In contrast, data demonstrated that to many students, interpreting historical events was many times a series of “opinions,” and that there was no real way of knowing which viewpoint or interpretation was most plausible. As one student stated, “…if you try to figure it [an historical event] out, you’re probably going to be wrong.” When asked how she decided what the correct view of an historical event was given information that supported two distinct interpretations of that event, another student replied:

“…I really don’t know…You can’t really say if you have those primary sources for sure, this is exactly what happened and my opinion is right and it’s the only opinion. Because everyone had an opinion back then…I do believe that a large portion of it is opinion and um, we see that, I guess.”


During a post-unit interview, another student had a similar perception of the difficulties with truly understanding the causes of historical events:

S: “A lot for other different speculations would happen, you get different views from other people.”

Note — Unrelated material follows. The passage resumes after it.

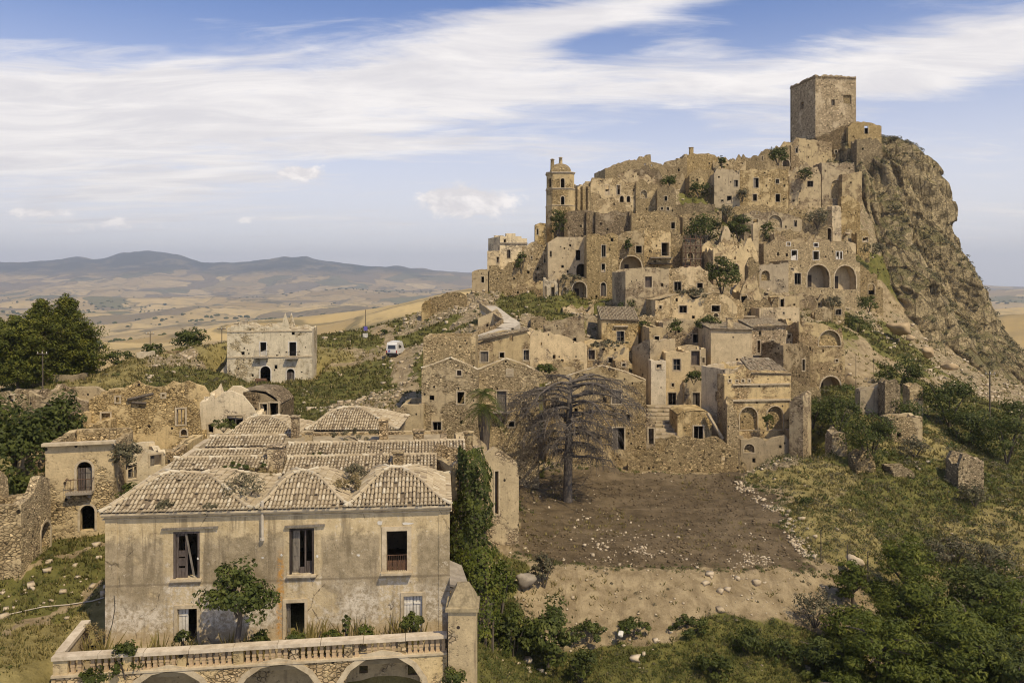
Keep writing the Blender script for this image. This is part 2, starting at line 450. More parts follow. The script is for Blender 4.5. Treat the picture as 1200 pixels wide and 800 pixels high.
def wall_mat(name, stone_a, stone_b, plaster, cover, stain=(0.07, 0.055, 0.04), stone_scale=3.9, joint=0.72, relief=0.09):
    """rubble masonry with what is left of its render over it; cover 0 bare stone .. 1 all rendered"""
    m, t, p = new_mat(name)
    co = t.n('TexCoord').outputs['Object']
    inf = t.n('ObjectInfo').outputs['Random']
    off = t.n('VectorMath', operation='ADD'); t.put(off.inputs[0], co); t.put(off.inputs[1], t.xyz(t.m('MULTIPLY', inf, 91.0), t.m('MULTIPLY', inf, 57.0), t.m('MULTIPLY', inf, 23.0)))
    v = off.outputs[0]
    sq = t.vscale(v, (1, 1, 1.55))
    wob = t.n('VectorMath', operation='ADD'); t.put(wob.inputs[0], sq)
    nn = t.n('TexNoise'); t.put(nn.inputs['Vector'], v); nn.inputs['Scale'].default_value = 2.0; nn.inputs['Detail'].default_value = 2
    sc_ = t.n('VectorMath', operation='SCALE'); t.put(sc_.inputs[0], nn.outputs['Color']); sc_.inputs['Scale'].default_value = 0.22
    t.put(wob.inputs[1], sc_.outputs[0])
    cellc = t.voro(wob.outputs[0], stone_scale, 'F1', 'Color')
    edge = t.voro(wob.outputs[0], stone_scale, 'DISTANCE_TO_EDGE', 'Distance')
    sep = t.n('SeparateColor'); t.put(sep.inputs[0], cellc)
    j = t.ramp(edge, 0.015, 0.10)
    st = t.mix(sep.outputs[0], stone_a, stone_b)
    st = t.mix(t.ramp(sep.outputs[1], 0.82, 0.92), st, tuple(min(1, c * 1.45) for c in stone_b))
    st = t.mix(t.ramp(sep.outputs[2], 0.90, 0.96), st, tuple(c * 0.32 for c in stone_a))
    st = t.mix(t.m('MULTIPLY', t.m('SUBTRACT', 1.0, j), joint), st, tuple(c * 0.34 for c in stone_a))
    big = t.noise(v, 0.22, 5, 0.62, 0.4)
    mid = t.noise(v, 0.9, 6, 0.68, 0.3)
    finen = t.noise(v, 7.0, 5, 0.7)
    st = t.mix(t.ramp(mid, 0.35, 0.7), st, t.mix(0.5, st, tuple(c * 0.62 for c in stone_a)))
    pl = t.mix(t.ramp(mid, 0.3, 0.72), tuple(c * 0.80 for c in plaster), tuple(min(1, c * 1.12) for c in plaster))
    pl = t.mix(t.ramp(finen, 0.35, 0.75), pl, t.mix(0.5, pl, tuple(c * 0.6 for c in plaster)))
    mask_in = t.m('ADD', t.m('MULTIPLY', big, 0.65), t.m('MULTIPLY', mid, 0.35))
    lo = 0.60 - 0.22 * cover
    mk = t.ramp(mask_in, lo - 0.035, lo + 0.035)
    col = t.mix(mk, st, pl)
    # rain streaks and soot below ledges
    stv = t.vscale(v, (1.6, 1.6, 0.16))
    streak = t.noise(stv, 1.3, 5, 0.65, 0.2)
    col = t.mix(t.m('MULTIPLY', t.ramp(streak, 0.52, 0.78), 0.55), col, stain)
    spots = t.noise(v, 2.6, 6, 0.75)
    col = t.mix(t.m('MULTIPLY', t.ramp(spots, 0.62, 0.76), 0.5), col, stain)
    hole = t.voro(t.vscale(v, (1, 1, .85)), 0.95, 'F1', 'Distance')
    col = t.mix(t.ramp(hole, 0.13, 0.085), col, (0.035, 0.027, 0.018))  # dark dots paint the shade of small putlog holes into the colour
    speck = t.noise(v, 4.4, 4, 0.75)
    col = t.mix(t.m('MULTIPLY', t.ramp(speck, 0.585, 0.66), 0.6), col, tuple(c * 0.30 for c in stone_a))
    hs = t.n('HueSaturation'); t.put(hs.inputs['Color'], col)
    t.put(hs.inputs['Value'], t.ramp(inf, 0, 1, 0.80, 1.18, False)); t.put(hs.inputs['Saturation'], t.ramp(t.m('FRACT', t.m('MULTIPLY', inf, 7.3)), 0, 1, 0.90, 1.08, False))
    t.put(p.inputs['Base Color'], hs.outputs[0])
    h_st = t.m('ADD', t.m('MULTIPLY', t.ramp(edge, 0.0, 0.16), 0.9), t.m('MULTIPLY', sep.outputs[1], 0.5))
    h_pl = t.m('ADD', 1.35, t.m('MULTIPLY', mid, 0.35))
    hm = t.n('Mix', data_type='FLOAT'); t.put(hm.inputs[0], mk); t.put(hm.inputs[2], h_st); t.put(hm.inputs[3], h_pl)
    h = t.m('ADD', hm.outputs[0], t.m('MULTIPLY', finen, 0.35))
    bump(t, p, h, 0.9, relief)
    p.inputs['Roughness'].default_value = 0.95
    return m

M = {}
M['stone'] = wall_mat('stone_rubble', (0.36, 0.262, 0.130), (0.54, 0.41, 0.215), (0.52, 0.395, 0.21), 0.10, stone_scale=4.8, joint=0.6)
M['ochre'] = wall_mat('stone_ochre', (0.36, 0.255, 0.12), (0.54, 0.40, 0.20), (0.56, 0.425, 0.225), 0.40)
M['raw'] = wall_mat('raw_masonry', (0.29, 0.215, 0.115), (0.48, 0.37, 0.205), (0.46, 0.35, 0.19), -0.5)
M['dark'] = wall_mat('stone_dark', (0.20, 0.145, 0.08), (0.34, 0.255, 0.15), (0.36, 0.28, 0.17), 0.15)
M['worn'] = wall_mat('worn_plaster', (0.33, 0.235, 0.125), (0.47, 0.355, 0.21), (0.52, 0.40, 0.22), 0.50)
M['pale'] = wall_mat('pale_plaster', (0.36, 0.27, 0.16), (0.50, 0.40, 0.26), (0.53, 0.41, 0.235), 0.80)
M['white'] = wall_mat('whitewash', (0.42, 0.34, 0.23), (0.56, 0.47, 0.33), (0.61, 0.505, 0.335), 0.76)
M['grey'] = wall_mat('grey_render', (0.28, 0.22, 0.14), (0.40, 0.32, 0.21), (0.43, 0.34, 0.21), 0.82)
M['lone'] = wall_mat('weathered_white', (0.36, 0.285, 0.17), (0.50, 0.41, 0.26), (0.54, 0.465, 0.33), 0.60)
M['tower'] = wall_mat('tower_stone', (0.33, 0.245, 0.135), (0.50, 0.39, 0.235), (0.47, 0.37, 0.23), 0.15, stone_scale=2.4)

def facade_mat():
    """old grey-brown render of the foreground house: ochre bands, pale patches, flaking"""
    m, t, p = new_mat('facade_render')
    v = t.n('TexCoord').outputs['Object']
    sep = t.n('SeparateXYZ'); t.put(sep.inputs[0], v)
    z = sep.outputs[2]
    big = t.noise(v, 0.35, 5, 0.6, 0.5); mid = t.noise(v, 1.6, 7, 0.7, 0.3); fin = t.noise(v, 9, 6, 0.75); mot = t.noise(v, 4.2, 6, 0.72, 0.2)
    grey = t.mix(t.ramp(mid, 0.3, 0.7), (0.225, 0.178, 0.105), (0.395, 0.315, 0.20))
    ochre = t.mix(t.ramp(mid, 0.3, 0.7), (0.42, 0.32, 0.175), (0.57, 0.455, 0.275))
    pale = t.mix(t.ramp(mot, 0.3, 0.7), (0.46, 0.385, 0.28), (0.66, 0.58, 0.45))
    top = t.ramp(t.m('ADD', z, t.m('MULTIPLY', t.m('SUBTRACT', mid, 0.5), 1.8)), 5.15, 5.75)
    bot = t.ramp(t.m('ADD', z, t.m('MULTIPLY', t.m('SUBTRACT', big, 0.5), 4.5)), 2.9, 1.6)
    c = t.mix(top, grey, ochre)
    c = t.mix(t.m('MULTIPLY', bot, t.ramp(mot, 0.32, 0.58)), c, pale)
    strip = 0.0
    for xc, hw in ((-4.9, 1.0), (1.2, .98), (6.2, 1.0)):
        dxx = t.m('ABSOLUTE', t.m('SUBTRACT', sep.outputs[0], xc))
        strip = t.m('MAXIMUM', strip, t.ramp(t.m('ADD', dxx, t.m('MULTIPLY', t.m('SUBTRACT', mid, 0.5), 0.55)), hw + .06, hw - .06))
    under = t.ramp(t.m('ADD', z, t.m('MULTIPLY', t.m('SUBTRACT', mid, 0.5), 0.8)), 3.75, 3.35)
    c = t.mix(t.m('MULTIPLY', t.m('MULTIPLY', strip, under), 0.85), c, t.mix(t.ramp(mot, 0.4, 0.62), ochre, pale))
    c = t.mix(t.m('MULTIPLY', t.m('MULTIPLY', strip, t.m('SUBTRACT', 1.0, under)), 0.8), c, ochre)
    base = t.ramp(t.m('ADD', z, t.m('MULTIPLY', t.m('SUBTRACT', mid, 0.5), 1.4)), 0.85, 0.45)
    c = t.mix(t.m('MULTIPLY', base, 0.8), c, (0.44, 0.34, 0.20))
    c = t.mix(t.m('MULTIPLY', t.ramp(big, 0.60, 0.66), 0.8), c, ochre)
    flk = t.noise(v, 2.3, 8, 0.78, 0.1)
    c = t.mix(t.m('MULTIPLY', t.ramp(flk, 0.60, 0.63), 0.7), c, pale)
    c = t.mix(t.m('MULTIPLY', t.ramp(flk, 0.42, 0.36), 0.4), c, (0.15, 0.12, 0.075))
    c = t.mix(t.m('MULTIPLY', t.ramp(fin, 0.60, 0.70), 0.75), c, (0.55, 0.47, 0.35))
    c = t.mix(t.m('MULTIPLY', t.ramp(fin, 0.42, 0.34), 0.65), c, (0.12, 0.095, 0.06))
    sv = t.vscale(v, (2.2, 2.2, 0.14))
    c = t.mix(t.m('MULTIPLY', t.ramp(t.noise(sv, 1.2, 5, 0.6), 0.5, 0.8), 0.55), c, (0.13, 0.105, 0.075))
    belt = t.m('ABSOLUTE', t.m('SUBTRACT', z, t.m('ADD', 3.05, t.m('MULTIPLY', mid, 0.1))))
    c = t.mix(t.m('MULTIPLY', t.ramp(belt, 0.10, 0.02), 0.6), c, (0.16, 0.125, 0.08))
    run = t.noise(t.vscale(v, (1.1, 1.1, 0.10)), 1.6, 6, 0.68, 0.3)
    c = t.mix(t.m('MULTIPLY', t.m('MULTIPLY', t.ramp(run, 0.53, 0.64), t.ramp(z, 1.2, 4.5)), 0.6), c, (0.15, 0.115, 0.07))
    rst = t.m('MULTIPLY', t.ramp(t.m('ABSOLUTE', t.m('SUBTRACT', sep.outputs[0], t.m('ADD', -0.2, t.m('MULTIPLY', mid, 0.5)))), 0.26, 0.06), t.ramp(mot, 0.40, 0.6))
    c = t.mix(t.m('MULTIPLY', rst, t.ramp(z, 5.0, 3.8)), c, (0.46, 0.24, 0.06))
    crk = t.voro(t.vscale(v, (1, 1, 0.6)), 0.55, 'DISTANCE_TO_EDGE')
    crk = t.m('ADD', crk, t.m('MULTIPLY', t.m('SUBTRACT', mid, 0.5), 0.12))
    c = t.mix(t.m('MULTIPLY', t.m('MULTIPLY', t.ramp(t.m('ABSOLUTE', crk), 0.012, 0.002), t.ramp(big, 0.5, 0.6)), 0.8), c, (0.06, 0.045, 0.03))
    t.put(p.inputs['Base Color'], c)
    bump(t, p, t.m('ADD', t.m('MULTIPLY', mot, 0.7), t.m('MULTIPLY', fin, 0.6)), 0.8, 0.05)
    return m
M['facade'] = facade_mat()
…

R: “Um, hum. So how do we ever really know what happened?”
S: “We really don’t.”
R: “You don’t?”
S: “They say the Great Depression was caused by the fall of the stock market, but who knows whether it was the stock market or not. That’s what makes history so funny, you don’t know nothing til you break it down. So in the end, it’s gonna be somebody’s opinion.”

These data demonstrate some of the challenges students face as they struggle to conduct disciplined historical inquiry. In the examples above, students had moved away from the belief that there was a “correct” view of history – however, they concluded that because individual accounts of historical events were nothing more than opinion, there was no real way of knowing what “really” happened. These findings are consistent with other research detailing the difficulties students have drawing conclusions from multiple sources (Ashby & Lee, 1998; Barton & Levistik, 2004; VanSledright, 2002). As Barton and Levistik (2004, p. 196) state, “[Learners] conclude that historical sources are always biased and incomplete, so there is no way of deciding what happened – one idea is as good as another.”